It seems like Almost Yesterday that a traveling salesman drowned in a drainage ditch along Highway 60 west of Sikeston, Missouri. The accident occurred at approximately 11:00 P. M., Friday night, May 17, 1946.
The 29 year old salesman from Chicago, William Blythe, had only recently been discharged from the military, where he participated in a number of significant European battles. The Manbee Equipment Company of Chicago was proud to have him return to their sales force.
In early 1946 Blythe purchased a small house in Chicago, and a used 1942 Buick sedan. As they could not move into the house for two months, Blythe sent his pregnant wife home to her family in Arkansas, and on May 15 left Chicago to retrieve his wife.
According to State Patrolman Eugene Harris, a tire blew out on Blythe’s car just west of Sikeston, and the car went off the road, rolled over twice, and ended in a drainage ditch. Coroner Orville Taylor concluded that Blythe received a mild blow to the head in the roll over, got out of the car, tried to climb the ditch bank, lost his footing, and fell backward into the murky water, and drowned.

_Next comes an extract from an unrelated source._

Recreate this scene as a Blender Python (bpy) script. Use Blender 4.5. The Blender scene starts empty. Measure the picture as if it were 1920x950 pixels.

Two hours after the accident John Lett and Chester Odom of Sikeston discovered Blythe’s body in three feet of water, a hand still grasping a sapling on the bank.
Blythe’s wife, Virginia, remained with her relatives in Hope, Arkansas until the August 19, 1946 birth of her son, “William Jefferson Blythe III.” When he was four, William’s mother married Roger Clinton and gave young Billy Blythe the name, “William Jefferson Clinton,” – later the 42nd president of the United States.